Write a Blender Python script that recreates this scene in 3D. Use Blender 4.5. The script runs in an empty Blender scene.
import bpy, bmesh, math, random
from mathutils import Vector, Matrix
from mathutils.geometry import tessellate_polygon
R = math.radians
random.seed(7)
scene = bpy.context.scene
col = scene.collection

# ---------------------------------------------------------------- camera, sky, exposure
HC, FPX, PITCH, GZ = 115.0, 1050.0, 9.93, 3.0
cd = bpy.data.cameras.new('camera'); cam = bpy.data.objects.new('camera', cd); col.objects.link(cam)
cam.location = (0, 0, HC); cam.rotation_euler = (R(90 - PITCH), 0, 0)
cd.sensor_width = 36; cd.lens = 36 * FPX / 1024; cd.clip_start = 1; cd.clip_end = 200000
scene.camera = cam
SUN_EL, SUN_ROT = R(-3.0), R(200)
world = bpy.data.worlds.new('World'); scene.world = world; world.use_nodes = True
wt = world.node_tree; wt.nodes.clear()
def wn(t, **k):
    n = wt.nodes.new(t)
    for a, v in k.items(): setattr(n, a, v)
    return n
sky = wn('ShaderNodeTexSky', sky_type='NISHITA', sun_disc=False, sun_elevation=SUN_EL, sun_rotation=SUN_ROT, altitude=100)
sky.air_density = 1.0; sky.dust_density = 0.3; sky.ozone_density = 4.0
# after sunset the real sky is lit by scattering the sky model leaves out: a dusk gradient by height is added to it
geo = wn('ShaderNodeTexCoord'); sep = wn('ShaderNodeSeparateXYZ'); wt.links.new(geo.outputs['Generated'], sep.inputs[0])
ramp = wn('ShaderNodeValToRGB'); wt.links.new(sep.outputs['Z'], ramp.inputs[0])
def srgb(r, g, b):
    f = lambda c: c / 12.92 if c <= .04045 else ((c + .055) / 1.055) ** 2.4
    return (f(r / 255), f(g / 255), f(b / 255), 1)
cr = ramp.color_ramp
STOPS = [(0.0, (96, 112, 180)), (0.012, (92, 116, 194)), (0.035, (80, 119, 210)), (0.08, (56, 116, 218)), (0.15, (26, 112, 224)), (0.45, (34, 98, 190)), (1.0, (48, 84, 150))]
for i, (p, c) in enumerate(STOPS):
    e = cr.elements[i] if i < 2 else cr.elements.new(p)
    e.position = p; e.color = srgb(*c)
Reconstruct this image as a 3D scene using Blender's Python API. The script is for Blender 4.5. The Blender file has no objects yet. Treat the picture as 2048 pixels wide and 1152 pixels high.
+---+
* _WHAT IS EXPECTED_:
Pick out every line above that holds the word "Blender" and copy it.

* _FINAL RESULT_:
Write a Blender Python script that recreates this scene in 3D. Use Blender 4.5. The script runs in an empty Blender scene.
Reconstruct this image as a 3D scene using Blender's Python API. The script is for Blender 4.5. The Blender file has no objects yet. Treat the picture as 2048 pixels wide and 1152 pixels high.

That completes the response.